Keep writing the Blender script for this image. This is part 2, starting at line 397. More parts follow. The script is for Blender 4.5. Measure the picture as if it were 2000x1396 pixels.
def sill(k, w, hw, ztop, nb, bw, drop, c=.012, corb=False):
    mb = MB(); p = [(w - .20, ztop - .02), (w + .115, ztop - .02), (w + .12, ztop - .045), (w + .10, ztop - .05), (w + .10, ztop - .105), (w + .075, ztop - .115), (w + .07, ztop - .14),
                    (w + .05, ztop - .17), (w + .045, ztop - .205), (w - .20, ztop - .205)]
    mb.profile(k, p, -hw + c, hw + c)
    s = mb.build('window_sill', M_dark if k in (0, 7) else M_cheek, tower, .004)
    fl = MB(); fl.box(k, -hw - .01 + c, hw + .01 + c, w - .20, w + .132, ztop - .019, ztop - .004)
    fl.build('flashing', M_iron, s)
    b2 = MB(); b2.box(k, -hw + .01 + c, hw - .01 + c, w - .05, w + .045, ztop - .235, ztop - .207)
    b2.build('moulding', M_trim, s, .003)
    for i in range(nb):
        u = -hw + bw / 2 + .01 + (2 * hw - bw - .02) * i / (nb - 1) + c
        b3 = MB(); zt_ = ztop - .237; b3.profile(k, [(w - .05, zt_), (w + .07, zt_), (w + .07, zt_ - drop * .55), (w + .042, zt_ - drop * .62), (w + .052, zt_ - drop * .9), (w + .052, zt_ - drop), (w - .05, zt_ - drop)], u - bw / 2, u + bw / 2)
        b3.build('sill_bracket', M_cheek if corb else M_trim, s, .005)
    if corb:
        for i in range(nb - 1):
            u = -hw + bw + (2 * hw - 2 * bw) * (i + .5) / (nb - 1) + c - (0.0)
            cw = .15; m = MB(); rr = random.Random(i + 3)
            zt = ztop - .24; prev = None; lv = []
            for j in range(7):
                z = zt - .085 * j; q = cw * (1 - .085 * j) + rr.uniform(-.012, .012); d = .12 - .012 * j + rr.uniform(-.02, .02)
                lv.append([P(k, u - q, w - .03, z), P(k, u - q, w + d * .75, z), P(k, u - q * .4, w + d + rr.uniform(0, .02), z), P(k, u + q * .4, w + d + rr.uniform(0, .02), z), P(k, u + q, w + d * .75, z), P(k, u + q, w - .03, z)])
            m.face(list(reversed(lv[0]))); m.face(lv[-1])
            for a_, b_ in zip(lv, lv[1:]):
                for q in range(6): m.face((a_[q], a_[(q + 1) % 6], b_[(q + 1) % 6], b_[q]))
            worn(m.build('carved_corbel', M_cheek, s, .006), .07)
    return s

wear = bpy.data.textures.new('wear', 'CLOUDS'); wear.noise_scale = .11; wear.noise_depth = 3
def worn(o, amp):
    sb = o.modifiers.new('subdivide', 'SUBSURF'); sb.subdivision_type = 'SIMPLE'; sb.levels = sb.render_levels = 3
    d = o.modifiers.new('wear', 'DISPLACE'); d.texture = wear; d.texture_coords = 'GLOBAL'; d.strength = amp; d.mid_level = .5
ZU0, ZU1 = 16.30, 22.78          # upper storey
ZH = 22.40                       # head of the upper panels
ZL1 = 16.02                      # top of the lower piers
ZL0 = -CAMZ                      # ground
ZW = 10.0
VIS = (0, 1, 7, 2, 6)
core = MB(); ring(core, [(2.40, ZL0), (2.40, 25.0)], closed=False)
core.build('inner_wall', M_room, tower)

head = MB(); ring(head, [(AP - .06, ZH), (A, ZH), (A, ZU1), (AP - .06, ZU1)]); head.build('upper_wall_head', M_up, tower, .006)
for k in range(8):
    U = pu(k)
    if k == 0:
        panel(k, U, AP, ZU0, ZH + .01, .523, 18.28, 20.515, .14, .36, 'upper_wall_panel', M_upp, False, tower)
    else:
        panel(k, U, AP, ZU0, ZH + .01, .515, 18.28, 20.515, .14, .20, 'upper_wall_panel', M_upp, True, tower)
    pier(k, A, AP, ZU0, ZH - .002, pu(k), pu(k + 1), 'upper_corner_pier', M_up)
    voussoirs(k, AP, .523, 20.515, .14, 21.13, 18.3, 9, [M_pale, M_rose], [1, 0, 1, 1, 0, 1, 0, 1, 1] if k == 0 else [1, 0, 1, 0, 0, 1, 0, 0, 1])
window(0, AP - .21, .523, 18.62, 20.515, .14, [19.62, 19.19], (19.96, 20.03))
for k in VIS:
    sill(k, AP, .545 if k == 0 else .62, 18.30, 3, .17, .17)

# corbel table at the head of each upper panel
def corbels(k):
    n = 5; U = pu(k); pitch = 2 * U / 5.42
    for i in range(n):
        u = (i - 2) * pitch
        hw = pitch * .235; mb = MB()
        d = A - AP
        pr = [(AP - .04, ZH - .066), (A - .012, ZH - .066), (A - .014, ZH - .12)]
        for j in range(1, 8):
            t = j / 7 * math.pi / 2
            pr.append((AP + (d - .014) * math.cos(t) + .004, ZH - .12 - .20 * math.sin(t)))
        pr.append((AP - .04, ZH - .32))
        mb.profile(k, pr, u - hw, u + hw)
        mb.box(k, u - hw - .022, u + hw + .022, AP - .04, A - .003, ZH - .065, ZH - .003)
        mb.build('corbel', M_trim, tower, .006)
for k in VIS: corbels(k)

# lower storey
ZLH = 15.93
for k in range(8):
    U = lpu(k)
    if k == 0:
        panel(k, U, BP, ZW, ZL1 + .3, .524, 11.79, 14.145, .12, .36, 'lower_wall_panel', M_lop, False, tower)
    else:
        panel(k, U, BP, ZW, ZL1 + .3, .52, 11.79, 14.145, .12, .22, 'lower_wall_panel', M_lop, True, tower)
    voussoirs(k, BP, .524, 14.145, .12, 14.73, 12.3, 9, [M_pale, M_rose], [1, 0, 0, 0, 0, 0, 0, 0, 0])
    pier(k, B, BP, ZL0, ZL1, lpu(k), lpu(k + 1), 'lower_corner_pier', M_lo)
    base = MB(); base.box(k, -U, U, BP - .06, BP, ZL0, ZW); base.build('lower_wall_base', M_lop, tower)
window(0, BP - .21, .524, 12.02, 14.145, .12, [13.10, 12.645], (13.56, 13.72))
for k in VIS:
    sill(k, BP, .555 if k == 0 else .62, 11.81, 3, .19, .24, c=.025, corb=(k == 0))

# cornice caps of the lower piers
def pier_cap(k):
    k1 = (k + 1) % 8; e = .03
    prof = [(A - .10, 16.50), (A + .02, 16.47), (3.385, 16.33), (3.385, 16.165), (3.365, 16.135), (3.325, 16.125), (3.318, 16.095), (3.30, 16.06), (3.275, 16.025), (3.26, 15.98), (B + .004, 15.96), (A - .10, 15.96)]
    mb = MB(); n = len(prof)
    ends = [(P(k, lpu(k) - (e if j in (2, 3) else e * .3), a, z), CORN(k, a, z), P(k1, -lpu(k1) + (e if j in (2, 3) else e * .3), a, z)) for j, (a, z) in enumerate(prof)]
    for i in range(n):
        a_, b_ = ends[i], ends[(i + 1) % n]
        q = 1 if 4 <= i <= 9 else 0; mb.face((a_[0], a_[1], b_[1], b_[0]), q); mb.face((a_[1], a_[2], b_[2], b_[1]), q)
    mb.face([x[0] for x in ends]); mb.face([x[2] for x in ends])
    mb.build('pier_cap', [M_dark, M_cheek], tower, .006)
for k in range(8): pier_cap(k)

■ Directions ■
From the first line of the listing above to the line with "mb.profile(k, p, -hw + c, hw + c)", please transcribe each line exactly, both ends included, and nothing beyond that.

■ Full response ■
Keep writing the Blender script for this image. This is part 2, starting at line 397. More parts follow. The script is for Blender 4.5. Measure the picture as if it were 2000x1396 pixels.
def sill(k, w, hw, ztop, nb, bw, drop, c=.012, corb=False):
    mb = MB(); p = [(w - .20, ztop - .02), (w + .115, ztop - .02), (w + .12, ztop - .045), (w + .10, ztop - .05), (w + .10, ztop - .105), (w + .075, ztop - .115), (w + .07, ztop - .14),
                    (w + .05, ztop - .17), (w + .045, ztop - .205), (w - .20, ztop - .205)]
    mb.profile(k, p, -hw + c, hw + c)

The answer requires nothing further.